News   Report: Columbia Pictures To Bring Back Bye Bye Birdie to Film Another cameo for Chita? From Chi-town to Sweet Apple?
Original Bye Bye Birdie cast (L-R) Dick Gautier, Chita Rivera and Dick Van Dyke.
Original Bye Bye Birdie cast (L-R) Dick Gautier, Chita Rivera and Dick Van Dyke. (Photo by Bob Cato)

With the success of "Chicago," the moviemusical bandwagon has set off a number of sparks in the film industry. Add Bye Bye Birdie to the dozens of projects in talks to see the big screen. The musical with a book by Michael Stewart, music by Charles Strouse and lyrics by Lee Adams is being considered by Columbia Pictures for yet another film adaptation, according to The Hollywood Reporter. No actors or directors have been mentioned yet.

Bye Bye Birdie debuted on Broadway April 14, 1960 at the Martin Beck Theatre — followed by transfers to the 54th Street Theatre and the Shubert Theatre — running 607 performances on The Great White Way before closing Oct. 7, 1961. Gower Champion directed and choreographed the production starring Chita Rivera and Dick Van Dyke.

The story of Bye Bye Birdie revolves around the rock 'n' roll superstar and teen idol Conrad Birdie who has been drafted into the war. His manager and songwriter Albert concocts a get-rich scheme in the hopes that he'll finally be able to leave the business and marry his girlfriend Rose.
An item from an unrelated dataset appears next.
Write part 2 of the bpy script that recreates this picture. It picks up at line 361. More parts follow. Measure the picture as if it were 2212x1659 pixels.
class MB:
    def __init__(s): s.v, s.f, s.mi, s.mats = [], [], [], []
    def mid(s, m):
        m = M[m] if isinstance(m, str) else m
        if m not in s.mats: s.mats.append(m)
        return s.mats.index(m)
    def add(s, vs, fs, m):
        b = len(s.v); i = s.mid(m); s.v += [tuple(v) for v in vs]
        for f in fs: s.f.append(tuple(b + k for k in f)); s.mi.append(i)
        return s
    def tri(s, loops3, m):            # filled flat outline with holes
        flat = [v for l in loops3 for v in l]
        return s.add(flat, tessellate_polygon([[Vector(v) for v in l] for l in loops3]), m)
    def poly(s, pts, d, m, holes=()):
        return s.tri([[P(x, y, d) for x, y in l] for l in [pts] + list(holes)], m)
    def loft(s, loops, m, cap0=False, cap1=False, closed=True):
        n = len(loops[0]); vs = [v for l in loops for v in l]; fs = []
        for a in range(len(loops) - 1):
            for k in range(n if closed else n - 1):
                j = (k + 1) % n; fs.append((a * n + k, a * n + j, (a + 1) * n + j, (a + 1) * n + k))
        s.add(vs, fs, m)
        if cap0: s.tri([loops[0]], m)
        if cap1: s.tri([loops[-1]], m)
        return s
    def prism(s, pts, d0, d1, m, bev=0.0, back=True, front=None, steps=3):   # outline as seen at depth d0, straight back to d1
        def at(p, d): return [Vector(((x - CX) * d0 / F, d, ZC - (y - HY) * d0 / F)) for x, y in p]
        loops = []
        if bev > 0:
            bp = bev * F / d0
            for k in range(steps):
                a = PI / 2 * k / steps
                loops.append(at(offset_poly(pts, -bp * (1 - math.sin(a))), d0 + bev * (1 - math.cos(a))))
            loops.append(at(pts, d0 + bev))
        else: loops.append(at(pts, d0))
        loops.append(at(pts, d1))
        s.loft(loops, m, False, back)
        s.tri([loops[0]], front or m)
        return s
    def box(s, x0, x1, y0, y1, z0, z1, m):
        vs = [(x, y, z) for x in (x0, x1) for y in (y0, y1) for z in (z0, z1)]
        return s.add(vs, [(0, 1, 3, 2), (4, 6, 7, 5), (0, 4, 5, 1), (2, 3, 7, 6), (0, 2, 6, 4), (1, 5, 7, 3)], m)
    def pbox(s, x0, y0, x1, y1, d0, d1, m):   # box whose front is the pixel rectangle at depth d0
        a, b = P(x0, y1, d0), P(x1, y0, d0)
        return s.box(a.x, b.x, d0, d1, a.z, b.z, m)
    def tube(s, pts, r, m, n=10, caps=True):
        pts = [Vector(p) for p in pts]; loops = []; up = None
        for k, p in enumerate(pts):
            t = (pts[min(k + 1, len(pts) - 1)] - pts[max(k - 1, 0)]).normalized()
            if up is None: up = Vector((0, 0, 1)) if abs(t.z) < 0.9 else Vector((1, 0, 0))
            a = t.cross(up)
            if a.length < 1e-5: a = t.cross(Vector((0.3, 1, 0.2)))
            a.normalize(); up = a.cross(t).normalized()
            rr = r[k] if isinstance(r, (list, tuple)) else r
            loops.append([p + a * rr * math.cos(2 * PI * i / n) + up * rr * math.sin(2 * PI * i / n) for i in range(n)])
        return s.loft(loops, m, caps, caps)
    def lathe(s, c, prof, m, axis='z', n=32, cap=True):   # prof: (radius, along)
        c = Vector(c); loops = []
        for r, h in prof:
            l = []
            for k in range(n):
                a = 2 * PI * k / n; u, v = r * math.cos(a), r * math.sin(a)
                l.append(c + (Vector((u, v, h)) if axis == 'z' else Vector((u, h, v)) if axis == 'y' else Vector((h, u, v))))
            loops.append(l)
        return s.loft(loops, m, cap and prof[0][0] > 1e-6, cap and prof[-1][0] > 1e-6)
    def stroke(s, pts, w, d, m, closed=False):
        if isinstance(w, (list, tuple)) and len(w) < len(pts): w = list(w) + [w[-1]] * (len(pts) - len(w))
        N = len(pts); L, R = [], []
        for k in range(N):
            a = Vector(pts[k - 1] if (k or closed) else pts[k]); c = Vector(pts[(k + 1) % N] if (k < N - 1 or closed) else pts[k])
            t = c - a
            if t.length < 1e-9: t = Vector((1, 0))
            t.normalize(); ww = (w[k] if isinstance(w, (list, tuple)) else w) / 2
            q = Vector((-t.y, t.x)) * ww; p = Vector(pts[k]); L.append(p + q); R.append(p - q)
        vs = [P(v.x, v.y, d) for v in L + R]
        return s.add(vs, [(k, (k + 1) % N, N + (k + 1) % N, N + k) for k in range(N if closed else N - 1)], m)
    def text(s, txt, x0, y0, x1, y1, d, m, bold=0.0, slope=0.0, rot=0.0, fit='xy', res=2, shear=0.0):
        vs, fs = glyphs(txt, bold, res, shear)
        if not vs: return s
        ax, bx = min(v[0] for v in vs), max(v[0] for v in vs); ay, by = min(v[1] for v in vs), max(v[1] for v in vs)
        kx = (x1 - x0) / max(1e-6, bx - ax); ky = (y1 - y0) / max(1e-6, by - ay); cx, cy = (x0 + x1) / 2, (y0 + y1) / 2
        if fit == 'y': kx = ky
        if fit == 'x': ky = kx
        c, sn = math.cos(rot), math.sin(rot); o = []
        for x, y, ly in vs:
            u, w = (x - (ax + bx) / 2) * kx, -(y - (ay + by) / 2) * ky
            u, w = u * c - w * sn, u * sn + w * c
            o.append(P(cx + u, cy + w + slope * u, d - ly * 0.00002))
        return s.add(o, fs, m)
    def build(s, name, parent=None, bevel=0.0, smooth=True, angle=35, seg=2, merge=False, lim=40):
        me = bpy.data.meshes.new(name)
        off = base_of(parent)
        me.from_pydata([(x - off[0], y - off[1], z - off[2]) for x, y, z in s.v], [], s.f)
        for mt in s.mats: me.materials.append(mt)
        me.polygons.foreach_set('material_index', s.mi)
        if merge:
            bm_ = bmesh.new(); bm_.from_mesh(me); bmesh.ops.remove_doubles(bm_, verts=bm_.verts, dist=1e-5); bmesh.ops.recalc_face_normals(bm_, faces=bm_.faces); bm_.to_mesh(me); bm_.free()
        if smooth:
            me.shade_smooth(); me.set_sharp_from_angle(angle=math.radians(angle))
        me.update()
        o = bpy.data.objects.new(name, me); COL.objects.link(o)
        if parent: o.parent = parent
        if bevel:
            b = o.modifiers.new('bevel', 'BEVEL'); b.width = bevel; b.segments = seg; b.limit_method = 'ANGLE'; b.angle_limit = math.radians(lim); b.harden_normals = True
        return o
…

The plan: get Conrad to sing the song "One Last Kiss" on "The Ed Sullivan Show" and give away a kiss to one lucky girl.

The musical — set mainly in the smalltown of Sweet Apple, Ohio — features songs such as "The Telephone Hour," "How Lovely to Be a Woman," "Spanish Rose" and "Put on a Happy Face."

The Stewart-Strouse-Adams musical has already seen two screen adaptations — the 1963 film starring Dick Van Dyke and Janet Leigh as well as the 1995 television remake with Jason Alexander and Vanessa Williams.

The librettist and songwriting team attempted a sequel to the musical titled Bring Back Birdie which opened at the Martin Beck March 5, 1981 with Chita Rivera reprising her role opposite Donald O'Connor. The sophomore effort at the material was not as successful; the show ran only four performances before closing on Broadway.